Except that sometimes they're right. Not about shooting Michael Bay—welllll ... no, don't think it, someone will hear!—but about the fact that movie types do plagiarize. I'm not talking about Brian DePalma/Woody Allen-type homages here—those are knowing references to famous accomplishments by other directors and writers, and are intended to point back to the original authorship, the same way cover songs let musicians lay out personal influences for their own audiences to go back and discover. And I'm not talking about the endless B movie variations on successful films like Jaws or Alien—those are rip-offs, but pretty harmless and sometimes even really fun. I'm talking about heavy idea lifting that leaves someone or someones cut out of a success they deserved to be credited on.

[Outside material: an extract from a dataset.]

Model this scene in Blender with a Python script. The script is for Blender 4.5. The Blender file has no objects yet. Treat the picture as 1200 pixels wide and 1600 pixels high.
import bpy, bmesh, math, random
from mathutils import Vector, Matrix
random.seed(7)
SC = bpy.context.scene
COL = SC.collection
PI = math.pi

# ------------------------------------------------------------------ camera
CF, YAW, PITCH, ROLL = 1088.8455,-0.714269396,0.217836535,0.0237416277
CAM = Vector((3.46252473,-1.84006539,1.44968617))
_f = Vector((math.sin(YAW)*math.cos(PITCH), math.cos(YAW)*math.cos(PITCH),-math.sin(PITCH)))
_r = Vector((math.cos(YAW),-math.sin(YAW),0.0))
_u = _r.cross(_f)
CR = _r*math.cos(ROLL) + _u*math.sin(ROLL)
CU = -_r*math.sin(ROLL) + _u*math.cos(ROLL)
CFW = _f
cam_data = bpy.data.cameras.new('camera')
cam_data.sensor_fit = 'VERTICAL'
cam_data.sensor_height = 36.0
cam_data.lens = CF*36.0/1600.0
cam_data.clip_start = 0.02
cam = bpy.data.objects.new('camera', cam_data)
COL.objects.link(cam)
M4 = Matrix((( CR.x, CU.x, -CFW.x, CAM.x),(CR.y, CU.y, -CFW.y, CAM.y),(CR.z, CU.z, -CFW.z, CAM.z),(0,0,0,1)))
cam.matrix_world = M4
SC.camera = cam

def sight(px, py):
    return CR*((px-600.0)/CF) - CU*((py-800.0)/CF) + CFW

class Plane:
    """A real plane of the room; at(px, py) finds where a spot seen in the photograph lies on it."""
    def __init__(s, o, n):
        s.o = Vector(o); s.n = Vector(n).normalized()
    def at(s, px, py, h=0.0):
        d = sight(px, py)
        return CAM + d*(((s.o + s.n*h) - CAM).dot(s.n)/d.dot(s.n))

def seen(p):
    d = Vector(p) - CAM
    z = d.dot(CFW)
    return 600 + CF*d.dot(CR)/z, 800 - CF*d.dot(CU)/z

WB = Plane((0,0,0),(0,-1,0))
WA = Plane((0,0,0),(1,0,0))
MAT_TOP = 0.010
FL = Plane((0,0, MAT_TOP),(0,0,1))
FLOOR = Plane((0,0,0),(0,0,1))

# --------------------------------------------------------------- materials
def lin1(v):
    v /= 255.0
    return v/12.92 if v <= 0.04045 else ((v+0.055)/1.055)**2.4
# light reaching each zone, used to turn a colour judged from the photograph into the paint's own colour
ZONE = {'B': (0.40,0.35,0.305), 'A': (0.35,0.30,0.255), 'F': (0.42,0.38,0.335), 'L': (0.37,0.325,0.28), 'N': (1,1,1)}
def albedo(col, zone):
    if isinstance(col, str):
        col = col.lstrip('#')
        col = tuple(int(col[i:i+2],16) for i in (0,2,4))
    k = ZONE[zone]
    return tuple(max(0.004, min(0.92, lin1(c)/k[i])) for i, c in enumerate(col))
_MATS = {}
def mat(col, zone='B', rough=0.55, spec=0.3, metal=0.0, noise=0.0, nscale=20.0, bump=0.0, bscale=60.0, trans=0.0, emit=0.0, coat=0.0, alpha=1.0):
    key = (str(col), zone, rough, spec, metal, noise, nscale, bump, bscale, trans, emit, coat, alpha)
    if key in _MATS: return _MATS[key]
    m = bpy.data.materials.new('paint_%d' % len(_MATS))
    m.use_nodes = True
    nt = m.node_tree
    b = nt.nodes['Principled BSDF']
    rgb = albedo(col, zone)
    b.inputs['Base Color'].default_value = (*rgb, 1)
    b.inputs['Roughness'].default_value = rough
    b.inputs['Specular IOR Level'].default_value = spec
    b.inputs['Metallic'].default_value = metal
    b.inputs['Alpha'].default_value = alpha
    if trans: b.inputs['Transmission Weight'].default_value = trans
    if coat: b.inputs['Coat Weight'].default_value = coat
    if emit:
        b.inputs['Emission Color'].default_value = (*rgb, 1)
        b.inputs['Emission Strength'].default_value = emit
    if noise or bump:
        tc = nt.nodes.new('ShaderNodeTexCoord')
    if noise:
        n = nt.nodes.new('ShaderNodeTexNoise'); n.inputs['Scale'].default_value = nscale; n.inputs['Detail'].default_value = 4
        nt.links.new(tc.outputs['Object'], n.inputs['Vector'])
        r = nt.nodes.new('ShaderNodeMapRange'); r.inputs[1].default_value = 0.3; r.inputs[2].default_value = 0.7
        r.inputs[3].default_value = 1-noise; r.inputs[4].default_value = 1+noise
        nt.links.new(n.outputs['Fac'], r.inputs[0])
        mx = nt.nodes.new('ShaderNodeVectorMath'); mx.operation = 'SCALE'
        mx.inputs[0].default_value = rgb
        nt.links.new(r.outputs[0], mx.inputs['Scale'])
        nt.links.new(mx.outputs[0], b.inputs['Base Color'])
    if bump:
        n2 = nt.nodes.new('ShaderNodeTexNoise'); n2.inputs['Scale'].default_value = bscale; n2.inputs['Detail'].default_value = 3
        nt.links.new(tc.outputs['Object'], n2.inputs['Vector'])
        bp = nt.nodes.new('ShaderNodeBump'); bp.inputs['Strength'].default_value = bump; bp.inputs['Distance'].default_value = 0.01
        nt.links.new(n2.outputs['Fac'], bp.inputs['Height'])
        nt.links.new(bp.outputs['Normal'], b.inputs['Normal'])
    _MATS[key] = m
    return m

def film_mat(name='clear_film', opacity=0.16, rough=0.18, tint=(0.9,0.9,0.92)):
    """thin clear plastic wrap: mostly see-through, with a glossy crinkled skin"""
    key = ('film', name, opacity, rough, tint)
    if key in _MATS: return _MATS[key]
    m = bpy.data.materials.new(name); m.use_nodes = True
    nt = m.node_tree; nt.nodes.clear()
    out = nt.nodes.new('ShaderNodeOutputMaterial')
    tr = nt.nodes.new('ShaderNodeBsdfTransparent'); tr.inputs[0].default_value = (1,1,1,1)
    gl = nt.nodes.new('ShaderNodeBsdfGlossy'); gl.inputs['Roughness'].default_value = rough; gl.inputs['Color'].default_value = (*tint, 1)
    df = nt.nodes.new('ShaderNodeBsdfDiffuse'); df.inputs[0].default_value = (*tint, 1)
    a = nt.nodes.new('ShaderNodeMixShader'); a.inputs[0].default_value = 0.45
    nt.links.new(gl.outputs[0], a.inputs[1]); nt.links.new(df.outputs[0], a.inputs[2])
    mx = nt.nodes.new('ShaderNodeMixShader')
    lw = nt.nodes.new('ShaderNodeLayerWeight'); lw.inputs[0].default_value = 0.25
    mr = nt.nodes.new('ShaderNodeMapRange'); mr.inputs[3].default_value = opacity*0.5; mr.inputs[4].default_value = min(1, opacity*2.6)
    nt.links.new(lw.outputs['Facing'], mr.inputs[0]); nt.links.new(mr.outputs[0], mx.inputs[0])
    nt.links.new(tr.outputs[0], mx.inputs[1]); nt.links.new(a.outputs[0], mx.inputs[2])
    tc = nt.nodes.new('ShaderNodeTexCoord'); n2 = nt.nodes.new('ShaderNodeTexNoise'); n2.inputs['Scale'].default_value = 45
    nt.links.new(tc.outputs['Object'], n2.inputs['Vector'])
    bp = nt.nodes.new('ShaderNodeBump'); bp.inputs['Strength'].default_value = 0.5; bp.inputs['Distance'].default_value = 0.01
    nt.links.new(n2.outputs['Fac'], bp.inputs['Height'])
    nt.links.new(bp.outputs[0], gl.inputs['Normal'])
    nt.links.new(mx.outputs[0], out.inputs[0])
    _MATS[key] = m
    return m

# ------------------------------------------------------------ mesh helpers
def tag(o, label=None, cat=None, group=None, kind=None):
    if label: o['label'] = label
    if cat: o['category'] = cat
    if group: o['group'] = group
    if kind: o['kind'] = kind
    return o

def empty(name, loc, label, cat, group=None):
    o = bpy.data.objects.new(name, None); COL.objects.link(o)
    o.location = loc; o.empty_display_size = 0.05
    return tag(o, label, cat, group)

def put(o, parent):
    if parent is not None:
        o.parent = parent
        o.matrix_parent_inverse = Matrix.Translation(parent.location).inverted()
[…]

We know that such wholesale theft goes on because sometimes people just flat-out admit to it. One of the most famous examples of that came after James Cameron finished The Terminator. According to Marc Shapiro's biography of the director, a visiting journalist asked where he had gotten the idea for it, and Cameron said, "Oh, I ripped off a couple of Harlan Ellison stories." Shapiro also quotes Ellison as saying he found the "smoking gun" in a Starlog article in which Cameron was quoted as saying he got the idea for The Terminator from "a couple of Outer Limits segments." The episodes in question had both been written by Ellison. He sued and received a settlement of $400,000, along with a story credit on all theatrical and home-video prints of the film.
It's pretty interesting to go back and look at those two Outer Limits episodes, which both originally aired in 1964, in the show's second season. Ellison seems particularly obsessed with Terminator's similarity to "Soldier," because the opening montages of an apocalyptic war on future Earth are very similar. "Soldier" also has a warrior from the future returning to present-day Earth, pursued by his adversary. But to be honest, that episode, aside from the opening, isn't very much like The Terminator. What's nuts is watching the other one, "Demon With a Glass Hand." What didn't Cameron steal from this episode for his movie? It's about a man from the future who goes back in time to present-day Earth after humanity has been defeated in a future war by an alien race. The aliens send agents back in time to get him, aware that he is humanity's last hope. As if that wasn't enough (spoiler ahead), the guy turns out to be a cyborg. "Demon" is probably the best episode of the series, and it still hold up today. It's a little talky, but the tension is thick, Robert Culp is great in the lead and some of the ideas will blow your mind. It's hard to believe it was made over 40 years ago, which is all the more reason Ellison deserved to get credit for his ahead-of-its-time work (I'm pretty sure I saw seeds of Terminator 2, Buckaroo Banzai and even the set design of Blade Runner in there, too, but we won't get into that now).
It's stuff like the Terminator case that adds fuel to these fan-outrage fires. Personally, though, I don't have any idea-theft axes to grind. Well, OK, I would like to know if the writers of Galaxy Quest ever saw the 1985 Tales From the Darkside episode "Distant Signals," about an alien who comes to Earth to try to get a bad TV show revived because his planet picked up its broadcasts and got obsessed with it. Did those studio jerks think no one would notice?